Nel bacino del Mediterraneo la divinazione esiste da quando esiste l’uomo e a oggi le predizioni non hanno mai convinto per la mancanza di anche solo una minima affidabilità. Al tempo stesso si è sviluppata quell’idea di alimentazione mediterranea che ha visto il cibo sempre accostato al vino. L’unica previsione plausibile è che qualunque sia il futuro del cibo, il vino sarà presente per rinnovare il connubio inscindibile di atavica memoria. La capacità trasformista del vino gli ha permesso di sopravvivere a tutti i cambiamenti, basti pensare alle differenze di quello odierno rispetto ai prodotti dell’epoca greca o romana, del Medioevo o del Rinascimento o ancora di quelli ottocenteschi.
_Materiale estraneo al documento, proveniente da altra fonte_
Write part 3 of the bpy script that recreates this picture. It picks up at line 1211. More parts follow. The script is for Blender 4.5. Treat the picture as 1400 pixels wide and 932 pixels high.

Gli effetti delle tendenze degli ultimi venti anni sono ancora sotto gli occhi di tutti: gli anni Ottanta hanno creato i vini della consapevolezza e della pulizia enologica, mentre gli anni Novanta-Duemila hanno generato vini iper concentrati e arricchiti dall’utilizzo della barrique nuova per esaltare aromi e struttura.
Oggi un tema ricorrente è il territorio, con una impronta rispettosa dell’anima verde. Ma quale sarà il vino di domani? La risposta in parte è già nota: il ritorno al passato sembra essere il comune denominatore, basti pensare alla rivalutazione dei vitigni in via di estinzione che un po’ in tutta la Penisola hanno ritrovato spazi di coltivazione ed estimatori, curiosi di provare sapori non consueti. Il vino naturale – definizione che già di per sé apre un dibattito infinito – è un’altra declinazione del ritorno al passato, sia attraverso i processi di coltivazione sia di pratiche enologiche poco invasive, proprio per far sì che si possa esprimere l’anima più intima del vino, frutto di uno spazio fisico e del rapporto con il produttore che ne interpreta le sfumature. Tutto ciò è percepibile attraverso un approccio degustativo e geo-sensoriale.
Le ipotesi del vino del futuro nascono in parte per far fronte alle problematiche legate ai cambiamenti climatici: lo spostamento delle aree produttive ad altitudini più elevate è una scelta che consente di recuperare un grado di temperatura media adeguato, così come presente a latitudini più a nord. Già oggi il sud dell’Inghilterra conta un certo numero di aziende, in crescita di anno in anno. Un’altra ipotesi in via di sperimentazione è l’utilizzo di nuovi vitigni ottenuti in laboratorio, resistenti alle malattie più diffuse che, quindi, consentono di non ricorrere a trattamenti. Si sta cercando anche di offrire ai produttori varietà che hanno una spiccata adattabilità ai contesti climatici del futuro. Già oggi i vini dealcolizzati – o alcohol-free, come vengono anche definiti – iniziano a essere un’alternativa valida per chi, per scelta o per necessità, non consuma alcol. Il gusto ne risente leggermente, anche se di fatto risulta un limite solo quando si degustano vini con residuo zuccherino. In ultimo è da citare il vino blu, un prodotto spagnolo che colpisce per l’aspetto blu intenso, conservando inalterate tutte le caratteristiche sensoriali. Siamo pronti per vederne di tutti i colori.